Quick to Listen, Slow to Speak

Quick to Listen, Slow to Speak

By: Aliya Deshotel

I have always been the quiet person in the room.

Growing up, people would often tell me to speak up. They would ask what I was thinking or encourage me to share my opinion more. For a long time I wondered if maybe they were right — maybe being quiet meant I was missing something.

But as I’ve gotten older, I’ve come to see it differently.

I’ve realized that sometimes there is strength in simply listening.

When I’m in a conversation, I tend to sit back and take everything in. I listen to what people say, how they say it, and even what they might be feeling underneath their words. I think about it and let it sit with me before responding. I study their body language, and use it to understand how they feel about what they're saying, and how they feel about those words and their environment.

I’m rarely the first person to speak.

And honestly, I’m glad.

Even though I may not say much right away, listening allows me to understand situations more deeply and think carefully about my response instead of reacting in the moment. Of course, sometimes my face probably gives away what I’m thinking anyway.

But there can be wisdom in slowing down before speaking. Now I am certainly not saying I am wise by any means, but I do think this is a smart tactic.

The Bible actually speaks directly to this. In James 1:19 it says, “Everyone should be quick to listen, slow to speak and slow to become angry.” Those few words hold a lot of truth about how we should approach conversations with others.

Listening first allows us to respond with patience and understanding instead of emotion.

Psychologists have also studied the power of listening in communication. Research shows that people who pause and listen carefully tend to understand situations more clearly and respond more thoughtfully. Strong leaders, counselors, and mediators often practice something called active listening, which means intentionally absorbing what someone is saying before responding.

Listening builds understanding. And understanding builds stronger relationships.

The Bible reinforces this idea in several places. Proverbs 18:13 says, “To answer before listening, that is folly and shame.” In other words, speaking too quickly without fully hearing someone can easily lead to misunderstanding.

Another verse, Proverbs 17:27, reminds us that “The one who has knowledge uses words with restraint.” Wisdom is not always found in speaking the most, sometimes it is found in knowing when to pause.

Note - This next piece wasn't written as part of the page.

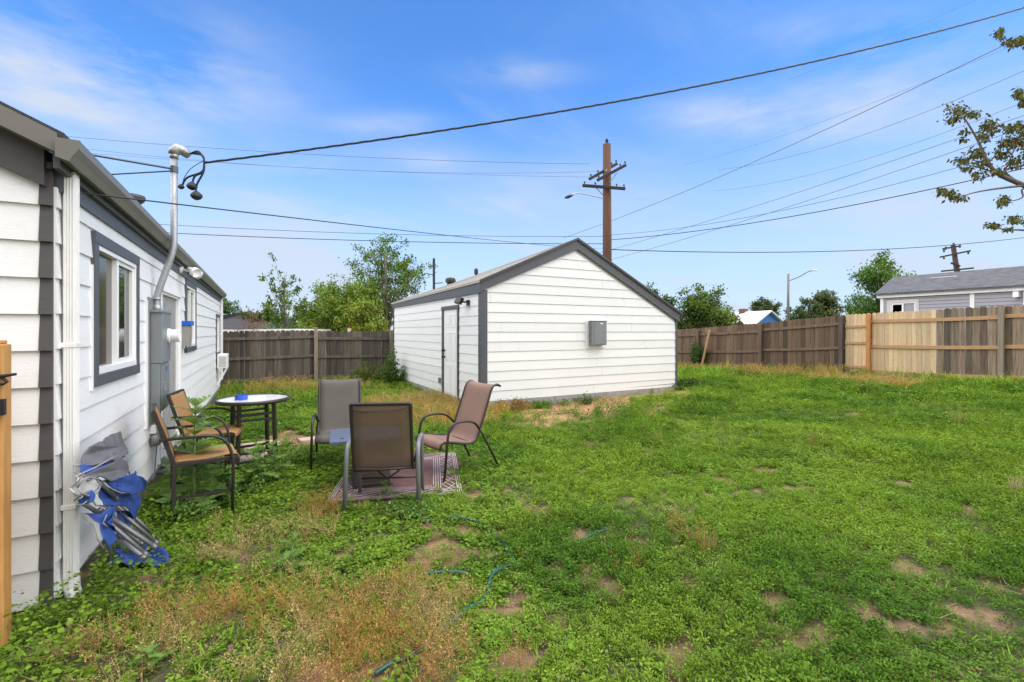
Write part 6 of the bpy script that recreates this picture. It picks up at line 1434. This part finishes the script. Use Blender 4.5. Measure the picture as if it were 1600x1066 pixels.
# ---- single plants
def lobed_leaf(l, w, seed, n=5):
    """jagged lobed leaf along +y as triangles from the midrib"""
    rd = random.Random(seed); V = []; F = []
    for s in (-1, 1):
        for i in range(n):
            y0, y1, ym = l * i / n, l * (i + 1) / n, l * (i + .75) / n; ww = w * (math.sin(math.pi * (i + .9) / (n + .8)) ** .7) * rd.uniform(.75, 1.2); b = len(V); dz = lambda y: -.35 * l * (y / l) ** 2 + .0
            V += [(0, y0, dz(y0)), (0, y1, dz(y1)), (s * ww, ym + .10 * l, dz(ym) + .12 * ww), (s * ww * .45, y0 + .3 * l / n, dz(y0) + .05 * ww)]; F += [(b, b + 3, b + 2, b + 1)]
    return np.array(V), np.array(F)
def weed(name, loc, label, H, nl, L, col, seed, lean=(0, 0), wide=.42, cat='weed', stem_r=.009, low=.05):
    rng = np.random.default_rng(seed); rd = random.Random(seed); root = thing(name, tuple(loc), label, cat); b = MB(); base = Vector(loc)
    path = smooth_path([base, base + Vector((lean[0] * .4, lean[1] * .4, H * .5)), base + Vector((lean[0], lean[1], H))], 6); b.tube(path, [stem_r * (1 - .6 * i / (len(path) - 1)) for i in range(len(path))], 7)
    so = MB(); b.build('stem', mat('pale_green_stem', (.16, .22, .07), .6), root, world=True, smooth=True); parts = []
    for i in range(nl):
        f = low + (1 - low) * (i / nl) ** .9; p = path[min(int(f * (len(path) - 1)), len(path) - 1)]; l = L * (1.15 - .65 * f) * rd.uniform(.75, 1.2); T = lobed_leaf(l, l * wide, seed * 31 + i)
        M = rot_batch(np.array([i * 2.4 + rd.uniform(-.3, .3)]), np.array([.15 + .75 * f + rd.uniform(-.25, .2)])); c = np.array(col) * rd.uniform(.75, 1.25); parts.append(inst(T[0], T[1], np.array([tuple(p)]), M, np.array([1.0]), c[None]))
    leaf_obj('foliage', parts, LEAF, root); return root
weed('tall_weed', G(*(at(302, 518, 4.35)[:2])), 'tall prickly lobed weed standing in front of the near tan chair', 1.02, 40, .29, (.19, .30, .085), 3, lean=(.02, .0), wide=.42, stem_r=.015)
for k, (px, py, H, L, nl, lab) in enumerate(((270, 785, .38, .17, 10, 'leafy lobed weed at the rear foot of the near tan chair'), (345, 770, .42, .17, 14, 'lobed weed at the front foot of the near tan chair'), (395, 765, .46, .16, 16, 'bushy pale weed clump below the round table'), (430, 750, .42, .15, 14, 'weed clump right of the round table legs'), (240, 1040, .10, .075, 9, 'low lobed weed at the bottom edge below the dry stalks'),
        (330, 800, .33, .14, 12, 'weed tuft in front of the two tan chairs'), (452, 895, .22, .10, 10, 'upright grassy weed among the dry stalks'), (605, 775, .16, .07, 10, 'small weed growing up through the rug behind the brown chair'), (706, 622, .45, .12, 14, 'light green weed on the garage wall beside its door'), (545, 800, .15, .07, 9, 'small weed on the rug corner between the legs of the brown chair'))):
    weed('leafy_weed', gnd(px, py), lab, H * 1.05, int(nl * 1.5), L * 1.35, (.15, .255, .055), 50 + k, lean=(random.Random(k).uniform(-.06, .06), random.Random(k + 9).uniform(-.06, .06)), wide=.34)
def bush(name, loc, label, r, H, n, leaf, col, seed, cat='shrub'):
    rng = np.random.default_rng(seed); root = thing(name, tuple(loc), label, cat); b = MB(); base = Vector(loc); cl = []
    for k in range(max(8, int(14 * H))):
        a = rng.uniform(0, 6.28); rr = math.sqrt(rng.random()) * r; tip = base + Vector((rr * math.cos(a), rr * math.sin(a), H * rng.uniform(.45, 1) * (1 - .45 * (rr / r) ** 2))); st = base + Vector((rr * .3 * math.cos(a), rr * .3 * math.sin(a), -.02)); p = smooth_path([st, st.lerp(tip, .5) + Vector((0, 0, .05 * H)), tip], 4); b.tube(p, .006, 5)
        for q in p[2:]: cl.append(tuple(q))
    b.build('stem', mat('pale_green_stem', (.16, .22, .07), .6), root, world=True, smooth=True); cl = np.array(cl); P = cl[rng.integers(0, len(cl), n)] + rng.normal(0, 1, (n, 3)) * np.array((r * .16, r * .16, H * .07)); P[:, 2] = np.maximum(P[:, 2], gz(P[:, 0], P[:, 1]) + .01)
    leaf_obj('foliage', [leaves(P, leaf, np.array(col)[None] * np.ones((n, 1)), rng)], LEAF, root); return root
g_ = gnd(626, 601); bush('garden_shrub', (3.62, 14.6, float(gz(3.62, 14.6))), 'tall leafy green shrub against the far end of the garage side wall', .42, 1.15, 1500, .085, (.085, .14, .035), 61)
bush('garden_shrub', (3.2, 15.6, float(gz(3.2, 15.6))), 'olive weedy shrub at the fence left of the tall garage shrub', .6, .85, 1300, .08, (.11, .135, .035), 62)
bush('low_shrub', (10.05, 8.75, float(gz(10.05, 8.75))), 'low dark green bush at the right corner of the garage', .55, .34, 1500, .055, (.06, .105, .03), 63)
bush('low_shrub', (6.42, 8.42, float(gz(6.4, 8.4))), 'small dusty green weed bush at the foot of the garage gable below the breaker box', .26, .24, 500, .04, (.085, .125, .045), 64)
bush('dry_shrub', (4.35, 8.25, float(gz(4.3, 8.3))), 'rusty dry weed mound at the near corner of the garage', .5, .38, 1500, .035, (.23, .14, .05), 65)
bush('climbing_vine', (15.15, 12.62, float(gz(15.1, 12.6))), 'green vine climbing the leaning stake on the brown fence', .34, 1.62, 1700, .09, (.07, .125, .035), 66)
bush('low_shrub', (15.1, 7.1, float(gz(15.1, 7.1))), 'dark green weed at the foot of the orange fence post', .35, .38, 600, .05, (.06, .10, .03), 67)
bush('low_shrub', (14.9, 8.15, float(gz(14.9, 8.15))), 'green weed clump at the foot of the dark brown fence', .35, .5, 700, .05, (.075, .125, .035), 68)
bush('low_shrub', (14.95, 5.7, float(gz(14.95, 5.7))), 'leafy weed at the foot of the pale new fence boards', .4, .30, 700, .05, (.07, .13, .03), 69)
for k, (px, py, r, H, n, lab) in enumerate(((418, 755, .26, .36, 1500, 'dense light green weed clump standing right of the round table legs'), (368, 782, .22, .33, 1300, 'dense light green weed clump below the front leg of the near tan chair'), (455, 728, .28, .26, 1300, 'low spreading weed clump between the round table and the taupe chair'), (300, 812, .2, .26, 900, 'low weed clump in front of the tall prickly weed'), (640, 800, .30, .13, 1500, 'mounded round leaved weeds in front of the brown chair'))):
    g_ = gnd(px, py); bush('weed_clump', tuple(g_), lab, r, H, n, .034, (.135, .235, .05), 80 + k, 'weeds')
def tuft(loc, label, H, n, col, seed, w=.003, seeds=True):
    rng = np.random.default_rng(seed); T = [blade(seed + k, nb=9, h=H, w=w, lean=.35) for k in range(3)]; parts = []
    for k in range(n):
        q = T[k % 3]; a = rng.uniform(0, 6.28); r = rng.uniform(0, .13); p = np.array([[loc[0] + r * math.cos(a), loc[1] + r * math.sin(a), loc[2]]]); parts.append(inst(q[0], q[1], p, rot_batch(rng.uniform(0, 6.28, 1), rng.normal(0, .15, 1)), np.array([rng.uniform(.6, 1.1)]), np.clip(np.array(col)[None] * rng.uniform(.7, 1.3), .01, .6)))
    V, F, C = join(parts); o = leaf_obj('grass_tuft', [(V - np.array(loc), F, C)], LEAF, None, smooth=False); o.location = loc; tag(o, label, 'grass tuft')
for k, (px, py, H, n, col, lab) in enumerate(((1494, 668, .30, 14, (.27, .30, .08), 'large pale yellow green seeding grass tuft in the right part of the lawn'), (1022, 695, .26, 7, (.26, .28, .08), 'pale grass tuft in the lawn below the garage gable'), (1124, 672, .22, 7, (.24, .27, .08), 'pale seeding grass tuft in the middle lawn, right of the garage gable centre'), (1281, 700, .28, 5, (.30, .22, .09), 'tan dry grass tuft in the lawn centre right'), (978, 885, .16, 8, (.28, .19, .06), 'small ochre grass tuft below the middle of the lawn'),
        (1098, 860, .24, 7, (.30, .22, .09), 'wispy tan grass stalks in the middle of the lawn'), (1587, 770, .2, 4, (.42, .36, .22), 'bleached straw tuft at the right edge of the lawn'), (395, 620, .5, 10, (.30, .28, .05), 'yellow grass clump at the back fence beyond the round table'), (452, 900, .22, 6, (.13, .2, .05), 'fresh green grass tuft among the dry stalks'), (1150, 700, .2, 5, (.25, .28, .08), 'small pale tuft in the lawn right of the pair of tufts'))):
    g_ = gnd(px, py); tuft(tuple(g_), lab, H, n, col, 100 + k)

In a world where everyone feels the need to respond immediately, there is something refreshing about taking a step back and truly listening.

Listening doesn’t mean you don’t have thoughts or opinions. It simply means you care enough to understand the full picture before sharing them. Too often, people comment on situations or judge others without ever knowing the full story. We see it all the time on social media, where quick reactions can spread faster than understanding.

There is something peaceful about a different approach. When we listen more and react less, conversations become calmer. Misunderstandings can be avoided. And sometimes people simply feel heard, which is something we all need.

Ecclesiastes reminds us that there is “a time to be silent and a time to speak.” Knowing the difference between those moments is important. Sometimes I don’t always know when to speak and when to stay quiet (my husband would probably say I lean toward not staying quiet…). But I do know that when I’m frustrated, it’s better not to speak. I’ve learned to pause, because what feels big in the moment may not matter later. And if it truly does, I’ll still remember it, just with a clearer mind.

Being the quiet person in the room may not always seem like a strength. But listening allows us to learn more about people, understand situations more clearly, and respond with greater care.

Maybe the quiet people in the room aren’t quiet because they have nothing to say.

Maybe they’re quiet because they’re still listening.